_Written task_
Of all the lines in the records below, how many hold the word "this"? Give the number alone.

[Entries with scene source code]
########################################
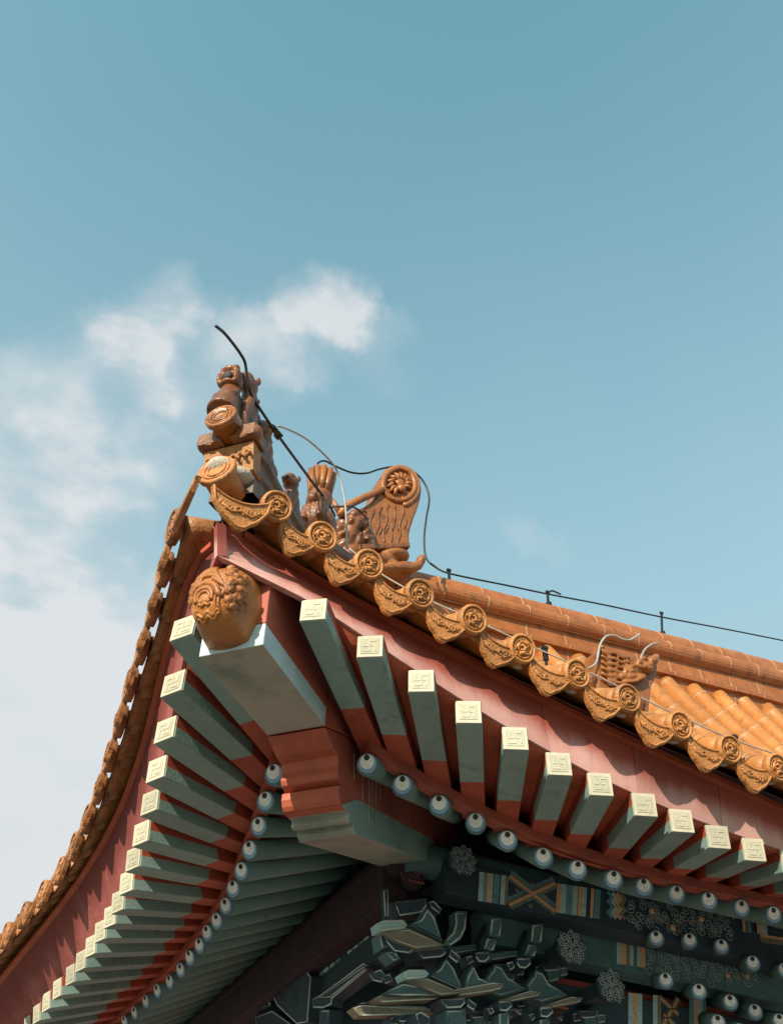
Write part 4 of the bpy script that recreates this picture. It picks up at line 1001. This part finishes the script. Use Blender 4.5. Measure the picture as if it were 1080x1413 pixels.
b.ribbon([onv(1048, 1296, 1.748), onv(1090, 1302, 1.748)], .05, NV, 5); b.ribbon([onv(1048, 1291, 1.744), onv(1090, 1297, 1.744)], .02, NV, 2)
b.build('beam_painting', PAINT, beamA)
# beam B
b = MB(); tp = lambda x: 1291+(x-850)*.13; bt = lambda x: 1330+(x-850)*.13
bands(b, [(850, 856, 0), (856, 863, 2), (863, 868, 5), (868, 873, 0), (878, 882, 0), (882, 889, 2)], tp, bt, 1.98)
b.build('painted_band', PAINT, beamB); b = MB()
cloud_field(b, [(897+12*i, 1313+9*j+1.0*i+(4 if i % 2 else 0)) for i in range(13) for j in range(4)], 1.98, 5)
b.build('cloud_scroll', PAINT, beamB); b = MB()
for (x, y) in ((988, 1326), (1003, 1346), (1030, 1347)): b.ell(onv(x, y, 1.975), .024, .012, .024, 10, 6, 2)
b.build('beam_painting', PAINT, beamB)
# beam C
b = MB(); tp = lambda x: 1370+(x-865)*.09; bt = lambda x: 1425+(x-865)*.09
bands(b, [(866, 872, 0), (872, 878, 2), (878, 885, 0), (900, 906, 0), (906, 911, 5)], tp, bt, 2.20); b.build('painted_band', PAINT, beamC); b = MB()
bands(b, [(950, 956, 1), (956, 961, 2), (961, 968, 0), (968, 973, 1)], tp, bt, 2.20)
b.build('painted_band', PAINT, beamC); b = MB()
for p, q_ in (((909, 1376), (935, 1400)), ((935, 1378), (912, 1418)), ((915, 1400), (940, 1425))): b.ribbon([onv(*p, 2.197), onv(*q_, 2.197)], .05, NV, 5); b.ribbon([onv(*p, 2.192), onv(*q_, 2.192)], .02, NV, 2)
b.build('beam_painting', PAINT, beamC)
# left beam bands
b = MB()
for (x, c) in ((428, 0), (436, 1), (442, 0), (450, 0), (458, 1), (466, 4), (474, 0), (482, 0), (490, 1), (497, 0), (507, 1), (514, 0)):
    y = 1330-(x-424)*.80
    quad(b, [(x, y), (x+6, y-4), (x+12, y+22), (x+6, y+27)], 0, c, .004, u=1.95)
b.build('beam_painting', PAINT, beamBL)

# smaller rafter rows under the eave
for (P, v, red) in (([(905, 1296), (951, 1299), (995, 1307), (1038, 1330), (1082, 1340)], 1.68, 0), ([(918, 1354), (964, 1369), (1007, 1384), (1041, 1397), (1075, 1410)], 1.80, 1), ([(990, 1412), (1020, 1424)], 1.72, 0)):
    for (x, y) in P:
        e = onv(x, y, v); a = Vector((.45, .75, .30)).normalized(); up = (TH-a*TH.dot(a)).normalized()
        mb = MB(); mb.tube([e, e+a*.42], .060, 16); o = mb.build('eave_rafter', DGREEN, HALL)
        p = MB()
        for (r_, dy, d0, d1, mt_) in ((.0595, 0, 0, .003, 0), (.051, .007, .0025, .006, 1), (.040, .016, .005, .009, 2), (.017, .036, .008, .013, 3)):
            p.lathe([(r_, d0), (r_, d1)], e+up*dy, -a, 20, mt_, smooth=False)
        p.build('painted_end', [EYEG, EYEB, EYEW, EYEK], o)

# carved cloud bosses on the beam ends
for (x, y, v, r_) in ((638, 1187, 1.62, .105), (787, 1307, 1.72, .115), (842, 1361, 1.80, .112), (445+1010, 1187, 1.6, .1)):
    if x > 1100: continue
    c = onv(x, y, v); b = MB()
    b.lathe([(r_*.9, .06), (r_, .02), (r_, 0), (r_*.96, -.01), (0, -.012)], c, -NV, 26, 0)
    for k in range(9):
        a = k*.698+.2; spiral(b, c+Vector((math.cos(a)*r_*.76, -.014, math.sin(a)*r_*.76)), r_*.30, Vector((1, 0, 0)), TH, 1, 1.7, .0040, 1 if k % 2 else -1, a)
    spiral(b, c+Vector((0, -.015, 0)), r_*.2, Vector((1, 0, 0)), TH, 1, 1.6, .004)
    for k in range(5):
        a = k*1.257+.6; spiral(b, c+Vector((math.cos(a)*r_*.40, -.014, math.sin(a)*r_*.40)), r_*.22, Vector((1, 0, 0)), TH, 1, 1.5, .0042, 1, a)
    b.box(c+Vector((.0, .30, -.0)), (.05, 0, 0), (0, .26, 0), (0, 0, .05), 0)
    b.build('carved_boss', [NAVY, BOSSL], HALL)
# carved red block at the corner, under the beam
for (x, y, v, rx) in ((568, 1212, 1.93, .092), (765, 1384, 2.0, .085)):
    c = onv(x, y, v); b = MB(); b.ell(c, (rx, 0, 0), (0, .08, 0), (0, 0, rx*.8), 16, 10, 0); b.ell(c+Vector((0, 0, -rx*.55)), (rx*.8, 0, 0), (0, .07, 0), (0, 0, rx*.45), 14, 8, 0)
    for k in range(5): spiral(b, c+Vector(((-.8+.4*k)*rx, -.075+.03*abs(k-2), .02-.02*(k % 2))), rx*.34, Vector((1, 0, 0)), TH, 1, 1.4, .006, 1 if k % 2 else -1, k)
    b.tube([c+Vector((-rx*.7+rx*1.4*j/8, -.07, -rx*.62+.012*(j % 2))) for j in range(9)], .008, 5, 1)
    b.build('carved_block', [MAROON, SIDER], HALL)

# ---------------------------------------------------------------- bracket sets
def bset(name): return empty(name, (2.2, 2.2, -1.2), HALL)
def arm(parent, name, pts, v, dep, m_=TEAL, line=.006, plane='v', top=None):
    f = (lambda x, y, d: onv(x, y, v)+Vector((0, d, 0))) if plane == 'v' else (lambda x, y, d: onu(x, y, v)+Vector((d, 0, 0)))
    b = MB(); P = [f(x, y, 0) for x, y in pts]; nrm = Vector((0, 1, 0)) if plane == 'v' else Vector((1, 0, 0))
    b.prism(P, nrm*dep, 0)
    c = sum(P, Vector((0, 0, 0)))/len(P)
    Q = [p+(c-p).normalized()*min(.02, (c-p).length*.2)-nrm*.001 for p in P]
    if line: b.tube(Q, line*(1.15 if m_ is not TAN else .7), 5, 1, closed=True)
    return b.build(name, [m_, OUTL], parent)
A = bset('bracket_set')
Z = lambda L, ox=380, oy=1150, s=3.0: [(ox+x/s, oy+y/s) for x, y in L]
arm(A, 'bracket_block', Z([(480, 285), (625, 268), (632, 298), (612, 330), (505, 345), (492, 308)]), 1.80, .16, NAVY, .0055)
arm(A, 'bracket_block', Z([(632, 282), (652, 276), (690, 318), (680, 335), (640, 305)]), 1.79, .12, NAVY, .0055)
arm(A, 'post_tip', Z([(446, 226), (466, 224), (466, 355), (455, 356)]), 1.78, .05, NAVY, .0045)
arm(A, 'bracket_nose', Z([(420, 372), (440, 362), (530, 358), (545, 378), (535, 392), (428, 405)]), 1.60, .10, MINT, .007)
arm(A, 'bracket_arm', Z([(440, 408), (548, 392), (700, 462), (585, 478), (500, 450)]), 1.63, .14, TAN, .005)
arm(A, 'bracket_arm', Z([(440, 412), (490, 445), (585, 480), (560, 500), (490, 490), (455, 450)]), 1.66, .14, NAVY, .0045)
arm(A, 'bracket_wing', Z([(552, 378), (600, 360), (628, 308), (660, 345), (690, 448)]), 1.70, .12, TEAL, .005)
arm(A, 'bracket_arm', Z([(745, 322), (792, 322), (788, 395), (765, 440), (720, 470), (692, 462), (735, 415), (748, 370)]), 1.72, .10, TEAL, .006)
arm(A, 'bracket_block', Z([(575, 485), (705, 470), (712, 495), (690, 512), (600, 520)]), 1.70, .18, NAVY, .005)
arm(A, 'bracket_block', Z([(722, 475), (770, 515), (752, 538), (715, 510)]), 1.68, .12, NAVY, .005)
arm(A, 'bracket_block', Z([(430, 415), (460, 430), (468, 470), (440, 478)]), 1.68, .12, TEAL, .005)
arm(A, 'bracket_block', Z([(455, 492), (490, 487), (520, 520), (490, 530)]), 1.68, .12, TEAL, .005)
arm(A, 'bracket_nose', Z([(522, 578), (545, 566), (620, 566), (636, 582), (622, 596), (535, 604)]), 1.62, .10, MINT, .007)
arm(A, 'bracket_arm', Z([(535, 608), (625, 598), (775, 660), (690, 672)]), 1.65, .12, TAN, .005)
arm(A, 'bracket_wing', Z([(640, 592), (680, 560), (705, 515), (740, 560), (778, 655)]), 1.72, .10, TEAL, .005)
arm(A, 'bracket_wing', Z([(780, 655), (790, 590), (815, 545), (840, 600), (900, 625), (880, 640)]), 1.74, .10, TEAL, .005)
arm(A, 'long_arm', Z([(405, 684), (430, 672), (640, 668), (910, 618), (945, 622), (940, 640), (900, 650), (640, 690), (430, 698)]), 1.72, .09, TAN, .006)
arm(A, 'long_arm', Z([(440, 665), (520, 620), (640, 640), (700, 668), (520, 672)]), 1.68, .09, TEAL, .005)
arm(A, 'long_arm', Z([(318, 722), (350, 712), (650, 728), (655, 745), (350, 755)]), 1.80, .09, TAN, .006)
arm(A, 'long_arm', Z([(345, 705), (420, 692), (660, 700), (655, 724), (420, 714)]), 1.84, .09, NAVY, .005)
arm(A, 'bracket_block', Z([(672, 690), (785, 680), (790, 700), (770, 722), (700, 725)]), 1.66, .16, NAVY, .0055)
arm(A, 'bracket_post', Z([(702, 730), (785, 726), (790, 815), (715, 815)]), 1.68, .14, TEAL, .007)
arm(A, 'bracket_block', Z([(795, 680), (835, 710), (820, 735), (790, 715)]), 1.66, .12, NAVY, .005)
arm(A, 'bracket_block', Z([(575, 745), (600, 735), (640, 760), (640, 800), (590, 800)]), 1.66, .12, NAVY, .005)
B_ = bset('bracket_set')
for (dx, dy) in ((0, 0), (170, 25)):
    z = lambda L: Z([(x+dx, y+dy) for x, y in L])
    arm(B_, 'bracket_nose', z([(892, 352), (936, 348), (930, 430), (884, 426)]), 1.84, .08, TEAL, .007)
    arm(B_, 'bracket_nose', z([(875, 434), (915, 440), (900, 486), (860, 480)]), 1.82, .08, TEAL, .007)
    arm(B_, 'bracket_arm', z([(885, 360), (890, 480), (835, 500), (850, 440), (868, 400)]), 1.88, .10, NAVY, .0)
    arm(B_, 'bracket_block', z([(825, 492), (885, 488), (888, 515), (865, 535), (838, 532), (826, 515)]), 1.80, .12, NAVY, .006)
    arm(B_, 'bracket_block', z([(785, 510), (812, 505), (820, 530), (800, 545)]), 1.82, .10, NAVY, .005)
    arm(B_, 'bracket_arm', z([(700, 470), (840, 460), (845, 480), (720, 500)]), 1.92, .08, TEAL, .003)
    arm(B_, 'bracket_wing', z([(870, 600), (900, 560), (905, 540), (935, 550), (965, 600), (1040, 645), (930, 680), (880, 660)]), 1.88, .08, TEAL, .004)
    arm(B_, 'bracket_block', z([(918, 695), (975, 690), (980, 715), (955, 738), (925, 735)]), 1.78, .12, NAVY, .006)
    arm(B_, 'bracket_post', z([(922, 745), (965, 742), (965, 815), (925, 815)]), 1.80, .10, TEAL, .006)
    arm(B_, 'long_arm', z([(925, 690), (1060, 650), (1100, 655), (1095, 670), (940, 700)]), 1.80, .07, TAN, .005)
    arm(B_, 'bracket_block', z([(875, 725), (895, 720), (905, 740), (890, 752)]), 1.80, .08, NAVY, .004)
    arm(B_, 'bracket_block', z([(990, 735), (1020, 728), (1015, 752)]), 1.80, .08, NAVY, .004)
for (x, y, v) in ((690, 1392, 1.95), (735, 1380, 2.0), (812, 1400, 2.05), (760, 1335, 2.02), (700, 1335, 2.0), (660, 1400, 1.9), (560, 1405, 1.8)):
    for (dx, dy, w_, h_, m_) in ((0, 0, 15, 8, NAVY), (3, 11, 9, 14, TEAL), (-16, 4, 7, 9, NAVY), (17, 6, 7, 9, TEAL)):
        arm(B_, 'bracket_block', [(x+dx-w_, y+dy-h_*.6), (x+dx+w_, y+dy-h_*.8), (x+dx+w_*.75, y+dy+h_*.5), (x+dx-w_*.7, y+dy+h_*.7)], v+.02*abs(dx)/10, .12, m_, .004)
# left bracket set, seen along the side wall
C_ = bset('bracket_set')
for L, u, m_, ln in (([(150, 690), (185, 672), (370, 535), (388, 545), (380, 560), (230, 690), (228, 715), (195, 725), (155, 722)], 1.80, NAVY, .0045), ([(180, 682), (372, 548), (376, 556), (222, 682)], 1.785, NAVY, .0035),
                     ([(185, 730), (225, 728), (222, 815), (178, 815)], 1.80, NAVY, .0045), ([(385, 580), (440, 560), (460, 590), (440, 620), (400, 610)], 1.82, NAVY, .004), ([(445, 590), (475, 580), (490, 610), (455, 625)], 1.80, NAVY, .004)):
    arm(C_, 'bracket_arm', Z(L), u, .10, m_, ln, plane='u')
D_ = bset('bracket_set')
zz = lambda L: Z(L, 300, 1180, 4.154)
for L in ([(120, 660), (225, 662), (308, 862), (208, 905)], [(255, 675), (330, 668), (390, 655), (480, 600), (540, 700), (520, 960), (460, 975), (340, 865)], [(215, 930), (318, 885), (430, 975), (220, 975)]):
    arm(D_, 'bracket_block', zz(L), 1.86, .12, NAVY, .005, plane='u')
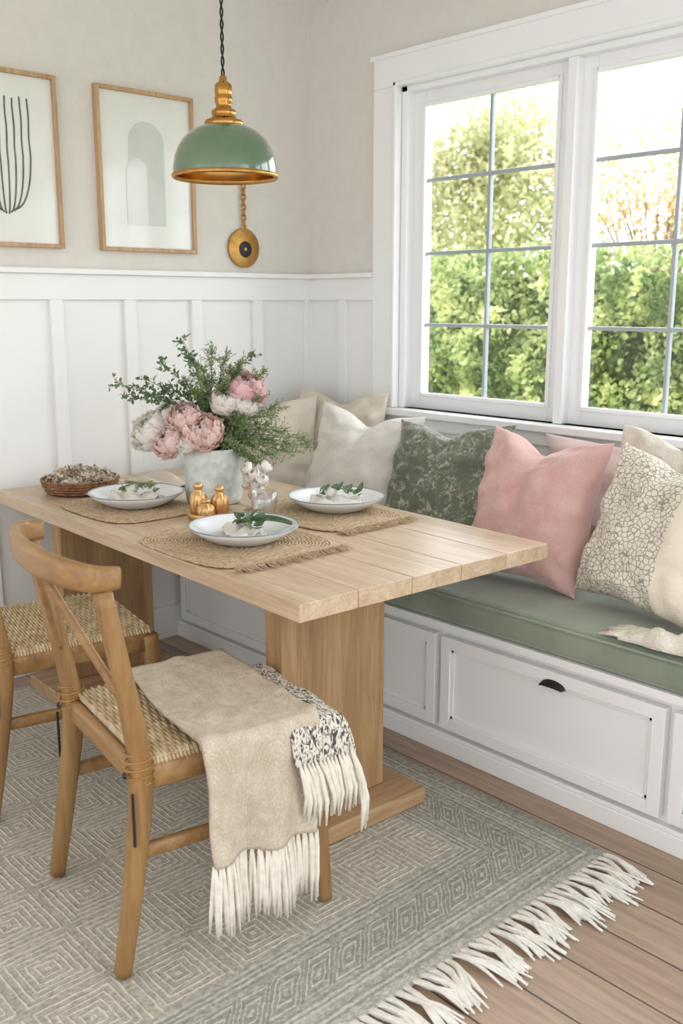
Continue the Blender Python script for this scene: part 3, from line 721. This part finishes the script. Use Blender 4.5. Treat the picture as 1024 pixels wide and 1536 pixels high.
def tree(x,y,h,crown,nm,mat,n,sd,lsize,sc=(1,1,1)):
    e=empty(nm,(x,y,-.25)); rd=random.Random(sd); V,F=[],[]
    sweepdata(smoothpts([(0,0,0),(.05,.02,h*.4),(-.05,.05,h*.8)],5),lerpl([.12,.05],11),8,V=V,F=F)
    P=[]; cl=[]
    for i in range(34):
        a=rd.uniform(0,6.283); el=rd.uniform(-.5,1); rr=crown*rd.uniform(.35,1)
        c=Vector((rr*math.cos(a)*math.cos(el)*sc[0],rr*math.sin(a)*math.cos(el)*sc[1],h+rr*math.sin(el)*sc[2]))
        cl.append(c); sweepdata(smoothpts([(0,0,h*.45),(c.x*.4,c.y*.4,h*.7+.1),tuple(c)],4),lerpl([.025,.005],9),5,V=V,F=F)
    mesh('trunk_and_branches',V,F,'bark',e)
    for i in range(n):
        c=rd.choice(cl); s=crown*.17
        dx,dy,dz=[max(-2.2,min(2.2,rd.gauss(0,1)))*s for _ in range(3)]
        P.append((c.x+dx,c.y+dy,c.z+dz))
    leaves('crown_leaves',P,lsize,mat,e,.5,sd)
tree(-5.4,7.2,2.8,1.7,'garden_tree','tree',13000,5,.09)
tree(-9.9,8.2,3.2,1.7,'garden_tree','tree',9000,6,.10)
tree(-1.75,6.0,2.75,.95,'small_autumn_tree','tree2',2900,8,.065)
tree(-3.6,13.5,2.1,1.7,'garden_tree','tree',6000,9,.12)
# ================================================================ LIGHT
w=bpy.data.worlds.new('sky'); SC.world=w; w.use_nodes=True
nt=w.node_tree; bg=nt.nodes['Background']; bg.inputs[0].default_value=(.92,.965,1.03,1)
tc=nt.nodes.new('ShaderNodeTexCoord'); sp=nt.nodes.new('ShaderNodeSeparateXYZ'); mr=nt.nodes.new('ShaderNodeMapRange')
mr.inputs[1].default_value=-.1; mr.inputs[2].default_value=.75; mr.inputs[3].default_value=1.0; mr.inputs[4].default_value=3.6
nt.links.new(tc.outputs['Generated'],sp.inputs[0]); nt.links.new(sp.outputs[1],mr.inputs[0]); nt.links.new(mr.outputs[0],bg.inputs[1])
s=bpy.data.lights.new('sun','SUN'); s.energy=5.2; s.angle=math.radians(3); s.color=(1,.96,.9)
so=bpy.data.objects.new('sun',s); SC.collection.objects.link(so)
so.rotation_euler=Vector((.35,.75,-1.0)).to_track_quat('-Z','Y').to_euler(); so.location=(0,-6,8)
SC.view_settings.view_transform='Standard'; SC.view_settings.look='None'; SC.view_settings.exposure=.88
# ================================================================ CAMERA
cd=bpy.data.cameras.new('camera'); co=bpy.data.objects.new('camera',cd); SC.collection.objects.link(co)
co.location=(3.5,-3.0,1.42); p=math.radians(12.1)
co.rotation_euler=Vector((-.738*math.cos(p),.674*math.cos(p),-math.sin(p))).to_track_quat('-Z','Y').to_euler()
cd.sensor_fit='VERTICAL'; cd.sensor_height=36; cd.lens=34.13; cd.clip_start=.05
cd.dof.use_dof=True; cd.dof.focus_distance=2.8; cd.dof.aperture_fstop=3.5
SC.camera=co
########################################
_Task output_
2